ACROSS the world, customer expectations of banking are shifting rapidly.
What was once a transactional utility has become a primary enabler of lifestyle and business goals.
In this landscape, digital engagement has become the leading indicator of customer acquisition and deposit growth.
This shift has propelled a new generation of digital-first institutions that grow by focusing not only on lending volume, but on building structurally low-cost deposit franchises through account primacy.
This “transaction-led” model is emerging as a sustainable path to profitability as interest margins tighten and competition intensifies.
But what makes these banks successful? And more importantly, how can incumbent banks in Malaysia adapt these lessons to transform sustainably?
Britain’s first digital bank, Starling, serves as a compelling example of the transaction-led model. By doing so, it captured a 9.4% share of the United Kingdom’s small and medium enterprises (SME) and reached profitability while maintaining a conservative loan-to-deposit ratio of about 40%.
High-touch customer service, delivered through highly efficient digital operations, enabled the bank to keep costs low without compromising service quality.
A similar pattern emerged in Vietnam.
Cake by VPBank targeted Gen Z and millennials underserved by traditional banks, differentiating through “brilliant basics” such as instant onboarding and embedded small-ticket financing.
According to a 2024 report in The Digital Banker, Cake acquired five million users and reached profitability in 2024, just three-and-a-half years after launch, supported by an artificial intelligence-driven technology model that enables two-minute onboarding and processes 400,000 credit applications a month.
The modernisation gap
Traditional banks recognise this shift and have invested heavily in digitalisation. However, many struggle to match the efficiency and agility of leaders of modern digital banks.
Three structural constraints often sit at the core:
> Product-centric business structures
Many incumbents remain organised around product lines, such as lending, cards and deposits, rather than customer needs.

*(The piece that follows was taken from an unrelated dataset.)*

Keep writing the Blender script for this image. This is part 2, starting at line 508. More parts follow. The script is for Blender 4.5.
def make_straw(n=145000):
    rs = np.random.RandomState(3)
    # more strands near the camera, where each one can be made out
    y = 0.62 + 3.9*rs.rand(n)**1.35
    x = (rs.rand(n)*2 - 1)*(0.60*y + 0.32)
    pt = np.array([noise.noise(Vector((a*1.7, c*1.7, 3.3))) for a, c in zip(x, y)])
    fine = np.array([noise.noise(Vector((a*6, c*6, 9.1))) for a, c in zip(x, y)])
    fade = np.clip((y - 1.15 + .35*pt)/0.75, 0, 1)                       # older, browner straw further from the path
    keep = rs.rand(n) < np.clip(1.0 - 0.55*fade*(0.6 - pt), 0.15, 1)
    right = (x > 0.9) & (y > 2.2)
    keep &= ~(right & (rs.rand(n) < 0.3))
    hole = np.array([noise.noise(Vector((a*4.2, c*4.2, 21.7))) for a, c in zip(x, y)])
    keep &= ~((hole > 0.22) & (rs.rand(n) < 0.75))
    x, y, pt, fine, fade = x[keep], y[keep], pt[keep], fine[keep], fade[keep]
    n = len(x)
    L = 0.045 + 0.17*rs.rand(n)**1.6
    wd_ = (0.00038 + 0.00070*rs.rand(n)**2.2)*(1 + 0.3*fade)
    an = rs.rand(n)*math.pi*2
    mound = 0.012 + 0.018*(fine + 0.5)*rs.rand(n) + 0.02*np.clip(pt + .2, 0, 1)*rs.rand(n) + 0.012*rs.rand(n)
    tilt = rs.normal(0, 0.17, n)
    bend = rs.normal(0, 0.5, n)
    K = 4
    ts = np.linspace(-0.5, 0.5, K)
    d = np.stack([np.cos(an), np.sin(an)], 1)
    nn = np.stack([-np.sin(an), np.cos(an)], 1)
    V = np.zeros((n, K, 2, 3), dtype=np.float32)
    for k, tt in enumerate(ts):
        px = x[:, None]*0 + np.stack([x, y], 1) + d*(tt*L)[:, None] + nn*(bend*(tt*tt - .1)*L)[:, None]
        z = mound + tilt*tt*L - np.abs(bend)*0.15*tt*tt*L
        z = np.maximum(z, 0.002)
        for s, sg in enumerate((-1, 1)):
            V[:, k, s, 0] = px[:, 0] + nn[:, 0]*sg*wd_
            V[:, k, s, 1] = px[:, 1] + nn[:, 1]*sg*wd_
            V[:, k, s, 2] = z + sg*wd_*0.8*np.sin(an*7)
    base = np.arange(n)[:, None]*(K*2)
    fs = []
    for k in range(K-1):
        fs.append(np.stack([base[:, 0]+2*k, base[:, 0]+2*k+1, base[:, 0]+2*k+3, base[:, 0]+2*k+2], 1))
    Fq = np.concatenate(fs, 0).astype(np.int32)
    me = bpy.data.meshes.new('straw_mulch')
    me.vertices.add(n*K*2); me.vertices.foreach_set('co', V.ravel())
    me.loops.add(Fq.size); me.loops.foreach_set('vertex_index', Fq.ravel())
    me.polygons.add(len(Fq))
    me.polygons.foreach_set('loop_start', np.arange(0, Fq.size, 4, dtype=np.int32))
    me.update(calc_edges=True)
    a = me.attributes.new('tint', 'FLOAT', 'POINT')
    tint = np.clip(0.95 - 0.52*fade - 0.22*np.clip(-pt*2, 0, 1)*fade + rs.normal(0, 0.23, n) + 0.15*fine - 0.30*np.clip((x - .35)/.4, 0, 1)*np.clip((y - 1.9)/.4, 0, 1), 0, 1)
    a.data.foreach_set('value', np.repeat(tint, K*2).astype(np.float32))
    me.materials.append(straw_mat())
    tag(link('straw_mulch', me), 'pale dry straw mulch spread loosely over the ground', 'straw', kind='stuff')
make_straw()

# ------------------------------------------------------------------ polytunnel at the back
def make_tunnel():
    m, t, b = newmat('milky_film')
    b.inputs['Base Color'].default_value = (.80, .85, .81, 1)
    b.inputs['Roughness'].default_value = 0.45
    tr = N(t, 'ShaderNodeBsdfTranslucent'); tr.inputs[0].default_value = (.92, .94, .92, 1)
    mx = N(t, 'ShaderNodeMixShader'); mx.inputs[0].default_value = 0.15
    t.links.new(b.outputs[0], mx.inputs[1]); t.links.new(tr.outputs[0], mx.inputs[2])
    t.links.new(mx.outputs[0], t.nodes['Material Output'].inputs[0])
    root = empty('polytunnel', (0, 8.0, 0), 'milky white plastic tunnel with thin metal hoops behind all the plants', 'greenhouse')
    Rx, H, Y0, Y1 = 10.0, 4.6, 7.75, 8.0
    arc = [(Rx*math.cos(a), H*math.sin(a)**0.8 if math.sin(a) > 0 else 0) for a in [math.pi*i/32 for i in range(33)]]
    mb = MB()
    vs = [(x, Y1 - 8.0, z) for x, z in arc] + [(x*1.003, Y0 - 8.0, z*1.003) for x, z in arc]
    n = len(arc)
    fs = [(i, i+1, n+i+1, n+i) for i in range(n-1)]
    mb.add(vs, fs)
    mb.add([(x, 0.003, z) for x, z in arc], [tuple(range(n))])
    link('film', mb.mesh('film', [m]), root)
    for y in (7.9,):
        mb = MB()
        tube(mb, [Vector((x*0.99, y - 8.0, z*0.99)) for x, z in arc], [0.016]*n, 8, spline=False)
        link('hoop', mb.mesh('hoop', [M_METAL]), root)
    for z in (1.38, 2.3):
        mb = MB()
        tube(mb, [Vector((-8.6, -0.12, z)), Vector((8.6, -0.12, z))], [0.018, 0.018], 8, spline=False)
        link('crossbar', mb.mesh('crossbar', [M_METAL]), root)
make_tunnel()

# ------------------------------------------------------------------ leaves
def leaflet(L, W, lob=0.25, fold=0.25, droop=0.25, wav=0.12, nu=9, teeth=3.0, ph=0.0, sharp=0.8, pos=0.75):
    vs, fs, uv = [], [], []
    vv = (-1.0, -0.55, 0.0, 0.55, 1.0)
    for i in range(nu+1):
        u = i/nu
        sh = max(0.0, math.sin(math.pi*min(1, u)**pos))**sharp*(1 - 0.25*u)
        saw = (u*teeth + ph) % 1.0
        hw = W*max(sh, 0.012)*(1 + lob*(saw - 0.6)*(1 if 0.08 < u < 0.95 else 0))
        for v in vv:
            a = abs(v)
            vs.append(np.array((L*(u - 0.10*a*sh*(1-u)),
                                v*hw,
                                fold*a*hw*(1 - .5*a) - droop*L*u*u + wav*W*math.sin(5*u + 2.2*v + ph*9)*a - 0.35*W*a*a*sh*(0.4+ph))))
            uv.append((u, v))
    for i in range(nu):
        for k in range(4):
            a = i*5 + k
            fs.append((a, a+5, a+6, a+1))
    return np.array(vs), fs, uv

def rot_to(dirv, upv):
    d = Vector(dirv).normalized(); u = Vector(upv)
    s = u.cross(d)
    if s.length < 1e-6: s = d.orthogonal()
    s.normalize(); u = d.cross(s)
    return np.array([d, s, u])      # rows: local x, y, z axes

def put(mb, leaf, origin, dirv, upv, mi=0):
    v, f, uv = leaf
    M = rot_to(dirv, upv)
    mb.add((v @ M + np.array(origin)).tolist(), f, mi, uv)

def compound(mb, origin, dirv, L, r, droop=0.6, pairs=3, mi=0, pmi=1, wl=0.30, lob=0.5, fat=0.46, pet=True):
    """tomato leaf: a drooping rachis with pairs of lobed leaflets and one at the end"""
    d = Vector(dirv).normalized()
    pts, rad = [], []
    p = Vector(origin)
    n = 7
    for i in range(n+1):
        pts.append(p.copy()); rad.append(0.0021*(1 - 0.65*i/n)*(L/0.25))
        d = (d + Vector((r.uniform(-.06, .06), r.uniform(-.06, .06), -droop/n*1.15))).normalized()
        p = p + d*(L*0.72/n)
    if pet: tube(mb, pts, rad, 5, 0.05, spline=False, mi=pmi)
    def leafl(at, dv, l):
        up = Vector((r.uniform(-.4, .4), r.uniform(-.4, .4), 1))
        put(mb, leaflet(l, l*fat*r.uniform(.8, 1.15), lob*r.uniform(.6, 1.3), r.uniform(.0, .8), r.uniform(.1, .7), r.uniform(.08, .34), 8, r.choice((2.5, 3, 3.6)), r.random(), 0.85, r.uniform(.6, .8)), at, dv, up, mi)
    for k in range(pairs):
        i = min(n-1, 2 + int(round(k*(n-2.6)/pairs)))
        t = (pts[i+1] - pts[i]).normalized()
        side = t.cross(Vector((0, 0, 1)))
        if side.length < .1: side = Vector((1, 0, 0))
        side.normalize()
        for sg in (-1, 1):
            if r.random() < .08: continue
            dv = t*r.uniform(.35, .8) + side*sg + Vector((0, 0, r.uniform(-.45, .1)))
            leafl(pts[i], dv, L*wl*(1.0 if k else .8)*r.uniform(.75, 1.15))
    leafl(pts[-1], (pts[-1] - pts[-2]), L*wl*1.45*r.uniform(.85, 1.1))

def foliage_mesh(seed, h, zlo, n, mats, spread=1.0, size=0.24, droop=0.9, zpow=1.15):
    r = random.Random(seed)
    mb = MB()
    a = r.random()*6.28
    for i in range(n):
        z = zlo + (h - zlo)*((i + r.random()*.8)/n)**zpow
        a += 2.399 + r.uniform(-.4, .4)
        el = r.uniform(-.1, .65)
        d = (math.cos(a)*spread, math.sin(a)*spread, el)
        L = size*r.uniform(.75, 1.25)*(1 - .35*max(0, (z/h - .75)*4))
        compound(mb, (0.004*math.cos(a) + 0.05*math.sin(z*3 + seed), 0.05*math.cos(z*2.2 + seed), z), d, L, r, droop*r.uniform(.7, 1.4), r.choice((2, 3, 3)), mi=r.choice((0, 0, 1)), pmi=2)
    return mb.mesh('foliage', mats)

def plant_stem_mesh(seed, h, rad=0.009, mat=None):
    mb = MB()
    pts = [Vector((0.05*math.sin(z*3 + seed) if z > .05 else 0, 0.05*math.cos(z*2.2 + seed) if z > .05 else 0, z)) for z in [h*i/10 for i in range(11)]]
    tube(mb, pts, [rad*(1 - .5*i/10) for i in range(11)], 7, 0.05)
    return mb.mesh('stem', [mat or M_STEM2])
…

This limits their ability to design holistic experiences and respond to new behavioural patterns, particularly those that drive primary account status.
> Fragmented operating models
Teams working in silos, long approval cycles and waterfall delivery approaches slow down the pace of innovation. By the time a new feature reaches the market, it may no longer be relevant.
> Legacy technology environments
Many banks still rely on outdated technology systems that are costly to update and slow to adapt.
Because key customer data sit in these legacy platforms, teams are struggling to access the insights needed to support customer service effectively across the organisation.
The result is a widening modernisation gap, where banks aspire to deliver real time, personalised services, but their underlying architecture and operating models hold them back.
New integrated path: Aligning business, operations and technology
Becoming a “digital bank” is not simply about launching a new app or modernising a single system. True transformation requires deep alignment across:
> Business model
Start with segment-led strategy by identifying clear, underserved segments such as SMEs and mid-market enterprises, and design value propositions around real customer pain points.
Enhance the current service offering by focusing on the day-to-day realities of business owners, for example, integrating accounting and invoice generation within key transaction journeys.
> Operating model
Build operating models for agility by empowering cross-functional teams collaborating across organisations to co-own outcomes.
Front-line staff and back-end support have full visibility into the customer journey, enabling faster resolution and improved customer experience altogether.
> Technology model
Digital banking requires real-time data and modular services that support continuous delivery.
Leading banks update their systems multiple times a day allowing the bank to adapt to market changes instantly.
This shift unlocks scalability and allows banks to deliver world-class experiences for their customers.
The future: From digital adoption to digital advantage
The divide between “digital challengers” and “incumbents” is rapidly narrowing as competition increasingly centres on who can deliver seamless, everyday banking transactions at scale.
As digital banking becomes more deeply embedded in the daily lives of consumers and businesses, long-term success depends on placing transaction execution and constant customer engagement at the core of the business model.
High-quality mobile experiences are now the bare minimum; true differentiation depends on a deeply modernised core, rebuilt on cloud native architectures that enable speed, resilience and continuous innovation.
Without this foundation, institutions remain constrained by ageing infrastructure that drives higher costs and limits their ability to respond to changing customer behaviours.
For institutions willing to modernise with intent, core transformation becomes a powerful growth opportunity.
A cloud-native, transaction-led operating model allows banks to reduce cost-to-serve, drive higher customer satisfaction and loyalty.
This will ultimately secure account primacy and fuel low-cost deposit growth, anchoring sustainable long-term profitability in the digital age.
Ravi Kittane is a partner at Financial Services Technology Consulting, Ernst & Young Consulting Sdn Bhd, and Nick Drewett is the Chief Commercial Officer, Engine, at Ernst & Young Consulting Sdn Bhd. The views expressed here are the writers’ own.